Set problem => Write out the opening lines of the data word for word, up to and including the line with "S.view_settings.exposure = 0.85;", and leave every picture and every later line out.

[Dataset content start]

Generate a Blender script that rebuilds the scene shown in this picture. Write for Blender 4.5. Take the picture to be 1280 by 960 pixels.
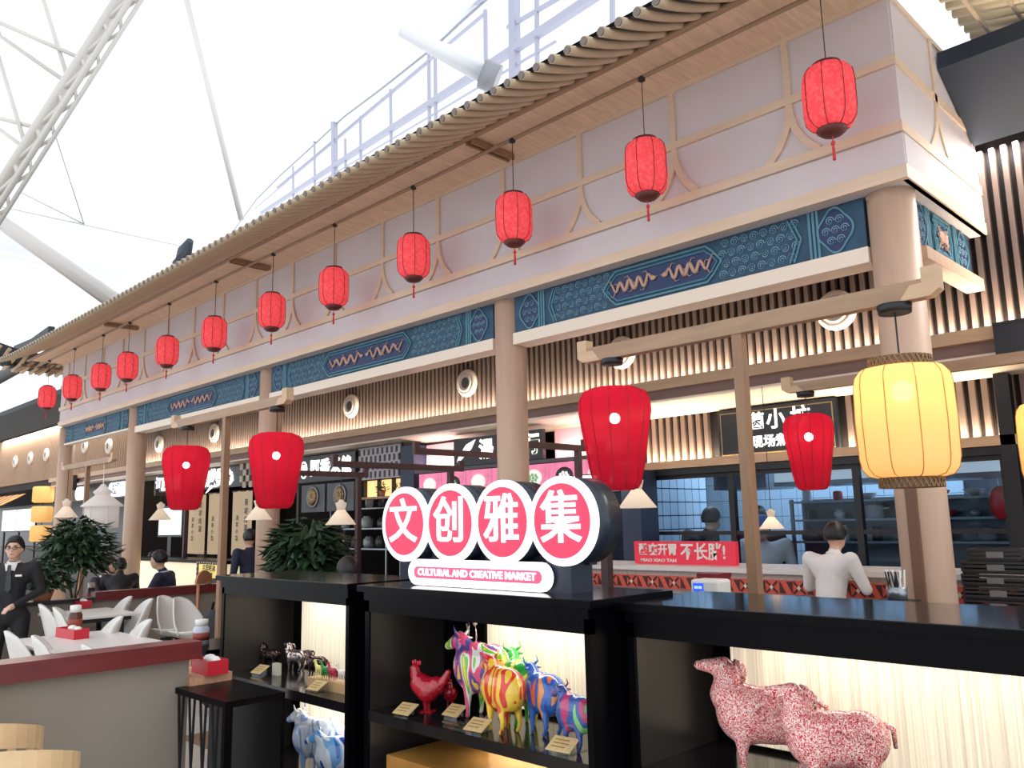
import bpy, bmesh, math, random
from mathutils import Matrix, Vector, Euler
for o in list(bpy.data.objects): bpy.data.objects.remove(o)
S = bpy.context.scene
COL = S.collection
random.seed(7)
PI = math.pi
# ------------------------------------------------------------------ camera
F_PX = 1036.0
RW = ((0.70406585, 0.13070696, 0.69800213), (0.70983396, -0.10093253, -0.69709998), (-0.0206647, 0.9862699, -0.16384338))
CAMP = Vector((1.637, -5.0, 1.6))
cam = bpy.data.cameras.new('camera'); camo = bpy.data.objects.new('camera', cam); COL.objects.link(camo)
cam.sensor_width = 36.0; cam.lens = F_PX / 1280 * 36; cam.clip_end = 300; cam.clip_start = 0.05
RM = Matrix(RW)
camo.matrix_world = Matrix.Translation(CAMP) @ RM.to_quaternion().to_matrix().to_4x4()
S.camera = camo

def at(px, py, x=None, y=None, z=None):
    """point of a known real plane that the photograph shows at a pixel"""
    r = RM @ Vector(((px - 640) / F_PX, -(py - 480) / F_PX, -1))
    t = (x - CAMP.x) / r.x if x is not None else (y - CAMP.y) / r.y if y is not None else (z - CAMP.z) / r.z
    return CAMP + r * t
# ------------------------------------------------------------------ world, light, exposure
W = bpy.data.worlds.new('sky'); S.world = W; W.use_nodes = True
bg = W.node_tree.nodes['Background']; bg.inputs[0].default_value = (0.90, 0.95, 1.0, 1); bg.inputs[1].default_value = 0.90
S.view_settings.view_transform = 'Standard'; S.view_settings.look = 'None'
S.view_settings.exposure = 0.85; S.view_settings.gamma = 1.0; S.view_settings.use_curve_mapping = False

def area(name, loc, rot, sx, sy, power, color=(1, 1, 1), spread=PI):
    l = bpy.data.lights.new(name, 'AREA'); l.shape = 'RECTANGLE'; l.size = sx; l.size_y = sy; l.energy = power; l.color = color; l.spread = spread
    o = bpy.data.objects.new(name, l); COL.objects.link(o); o.location = loc; o.rotation_euler = rot; return o
def point(name, loc, power, color=(1, 1, 1), r=0.05):
    l = bpy.data.lights.new(name, 'POINT'); l.energy = power; l.color = color; l.shadow_soft_size = r
    o = bpy.data.objects.new(name, l); COL.objects.link(o); o.location = loc; return o
WARM = (1.0, 0.80, 0.55)
area('cove_light_upper', (-7.8, 1.475, 2.86), (PI + 0.02, 0, 0), 15.8, 0.03, 120, (1, .86, .66))
area('cove_light_right', (0.9, 1.475, 2.86), (PI + 0.02, 0, 0), 1.8, 0.03, 15, (1, .86, .66))
area('cove_light_lower', (-2.2, 1.965, 2.135), (PI + 0.02, 0, 0), 4.2, 0.03, 45, (1, .84, .6))
area('strip_light_top_right', (1.2, 1.485, 4.222), (0, 0, 0), 2.4, 0.03, 40, (1, 0.95, 0.88))
area('strip_light_top_left', (-21.0, 1.485, 4.222), (0, 0, 0), 10, 0.03, 110, (1, 0.95, 0.88))
area('kitchen_ceiling_light', (-2.0, 3.4, 2.65), (0, 0, 0), 3.6, 1.6, 75, (0.75, 0.86, 1.0))
area('noodle_shop_light', (-8.8, 2.7, 2.7), (0, 0, 0), 3.5, 1.2, 8, (1, 0.9, 0.8))
area('far_shop_light', (-14, 2.7, 2.7), (0, 0, 0), 4.5, 1.2, 14, WARM)
area('far_left_shop_light', (-22, 2.7, 2.7), (0, 0, 0), 8, 1.2, 24, WARM)
area('portico_downlight', (-8, 0.85, 3.52), (0, 0, 0), 14, 0.2, 2.5, (1, 0.86, 0.7))
# ------------------------------------------------------------------ materials
MATS = {}
def mat(name, col, rough=0.6, metal=0.0, emit=None, es=0.0, noise=0.0, nscale=8.0, nstretch=(1, 1, 1), col2=None, bump=0.0, bscale=40.0, coat=0.0):
    if name in MATS: return MATS[name]
    m = bpy.data.materials.new(name); m.use_nodes = True; nt = m.node_tree; b = nt.nodes['Principled BSDF']
    b.inputs['Base Color'].default_value = (*col, 1); b.inputs['Roughness'].default_value = rough; b.inputs['Metallic'].default_value = metal
    if coat: b.inputs['Coat Weight'].default_value = coat
    if emit is not None:
        b.inputs['Emission Color'].default_value = (*emit, 1); b.inputs['Emission Strength'].default_value = es
    if noise > 0 or col2 or bump > 0:
        tc = nt.nodes.new('ShaderNodeTexCoord'); mp = nt.nodes.new('ShaderNodeMapping'); mp.inputs['Scale'].default_value = nstretch
        nt.links.new(tc.outputs['Object'], mp.inputs['Vector'])
    if noise > 0 or col2:
        n = nt.nodes.new('ShaderNodeTexNoise'); n.inputs['Scale'].default_value = nscale; n.inputs['Detail'].default_value = 3
        nt.links.new(mp.outputs[0], n.inputs['Vector'])
        r = nt.nodes.new('ShaderNodeValToRGB'); r.color_ramp.elements[0].position = 0.3; r.color_ramp.elements[1].position = 0.7
        c2 = col2 if col2 else tuple(min(1, c * (1 + noise)) for c in col); c1 = col if col2 else tuple(c * (1 - noise) for c in col)
        r.color_ramp.elements[0].color = (*c1, 1); r.color_ramp.elements[1].color = (*c2, 1)
        nt.links.new(n.outputs['Fac'], r.inputs[0]); nt.links.new(r.outputs[0], b.inputs['Base Color'])
    if bump > 0:
        n2 = nt.nodes.new('ShaderNodeTexNoise'); n2.inputs['Scale'].default_value = bscale; nt.links.new(mp.outputs[0], n2.inputs['Vector'])
        bp = nt.nodes.new('ShaderNodeBump'); bp.inputs['Strength'].default_value = bump; bp.inputs['Distance'].default_value = 0.01
        nt.links.new(n2.outputs['Fac'], bp.inputs['Height']); nt.links.new(bp.outputs[0], b.inputs['Normal'])
    MATS[name] = m; return m
def s2l(r, g, b):
    f = lambda c: ((c / 255 + 0.055) / 1.055) ** 2.4 if c > 10 else c / 255 / 12.92
    return (f(r), f(g), f(b))
def emis(name, col, s):
    return mat(name, tuple(c * 0.3 for c in col), 0.6, emit=col, es=s)
def shell(name, col, trans=0.5, clear=0.0, em=0.0, noise=None, clearcol=(1, 1, 1)):
    """thin cloth or membrane that lets light through"""
    if name in MATS: return MATS[name]
    m = bpy.data.materials.new(name); m.use_nodes = True; nt = m.node_tree
    for n in list(nt.nodes):
        if n.type != 'OUTPUT_MATERIAL': nt.nodes.remove(n)
    out = [n for n in nt.nodes if n.type == 'OUTPUT_MATERIAL'][0]
    d = nt.nodes.new('ShaderNodeBsdfDiffuse'); t = nt.nodes.new('ShaderNodeBsdfTranslucent'); mx = nt.nodes.new('ShaderNodeMixShader')
    mx.inputs[0].default_value = trans; nt.links.new(d.outputs[0], mx.inputs[1]); nt.links.new(t.outputs[0], mx.inputs[2])
    d.inputs[0].default_value = (*col, 1); t.inputs[0].default_value = (*col, 1); last = mx
    if noise:
        tc = nt.nodes.new('ShaderNodeTexCoord'); v = nt.nodes.new('ShaderNodeTexNoise'); v.inputs['Scale'].default_value = noise[0]; v.inputs['Detail'].default_value = 2
        nt.links.new(tc.outputs['Object'], v.inputs['Vector']); r = nt.nodes.new('ShaderNodeValToRGB')
        r.color_ramp.elements[0].position = 0.47; r.color_ramp.elements[1].position = 0.56
        r.color_ramp.elements[0].color = (*col, 1); r.color_ramp.elements[1].color = (*noise[1], 1)
        nt.links.new(v.outputs['Fac'], r.inputs[0]); nt.links.new(r.outputs[0], d.inputs[0]); nt.links.new(r.outputs[0], t.inputs[0])
    if clear > 0:
        tr = nt.nodes.new('ShaderNodeBsdfTransparent'); tr.inputs[0].default_value = (*clearcol, 1); m2 = nt.nodes.new('ShaderNodeMixShader'); m2.inputs[0].default_value = clear
        nt.links.new(last.outputs[0], m2.inputs[1]); nt.links.new(tr.outputs[0], m2.inputs[2]); last = m2
    if em > 0:
        e = nt.nodes.new('ShaderNodeEmission'); e.inputs[0].default_value = (*col, 1); e.inputs[1].default_value = em; a = nt.nodes.new('ShaderNodeAddShader')
        nt.links.new(last.outputs[0], a.inputs[0]); nt.links.new(e.outputs[0], a.inputs[1]); last = a
    nt.links.new(last.outputs[0], out.inputs[0]); MATS[name] = m; return m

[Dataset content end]

Full solution =>
Generate a Blender script that rebuilds the scene shown in this picture. Write for Blender 4.5. Take the picture to be 1280 by 960 pixels.
import bpy, bmesh, math, random
from mathutils import Matrix, Vector, Euler
for o in list(bpy.data.objects): bpy.data.objects.remove(o)
S = bpy.context.scene
COL = S.collection
random.seed(7)
PI = math.pi
# ------------------------------------------------------------------ camera
F_PX = 1036.0
RW = ((0.70406585, 0.13070696, 0.69800213), (0.70983396, -0.10093253, -0.69709998), (-0.0206647, 0.9862699, -0.16384338))
CAMP = Vector((1.637, -5.0, 1.6))
cam = bpy.data.cameras.new('camera'); camo = bpy.data.objects.new('camera', cam); COL.objects.link(camo)
cam.sensor_width = 36.0; cam.lens = F_PX / 1280 * 36; cam.clip_end = 300; cam.clip_start = 0.05
RM = Matrix(RW)
camo.matrix_world = Matrix.Translation(CAMP) @ RM.to_quaternion().to_matrix().to_4x4()
S.camera = camo

def at(px, py, x=None, y=None, z=None):
    """point of a known real plane that the photograph shows at a pixel"""
    r = RM @ Vector(((px - 640) / F_PX, -(py - 480) / F_PX, -1))
    t = (x - CAMP.x) / r.x if x is not None else (y - CAMP.y) / r.y if y is not None else (z - CAMP.z) / r.z
    return CAMP + r * t
# ------------------------------------------------------------------ world, light, exposure
W = bpy.data.worlds.new('sky'); S.world = W; W.use_nodes = True
bg = W.node_tree.nodes['Background']; bg.inputs[0].default_value = (0.90, 0.95, 1.0, 1); bg.inputs[1].default_value = 0.90
S.view_settings.view_transform = 'Standard'; S.view_settings.look = 'None'
S.view_settings.exposure = 0.85; S.view_settings.gamma = 1.0; S.view_settings.use_curve_mapping = False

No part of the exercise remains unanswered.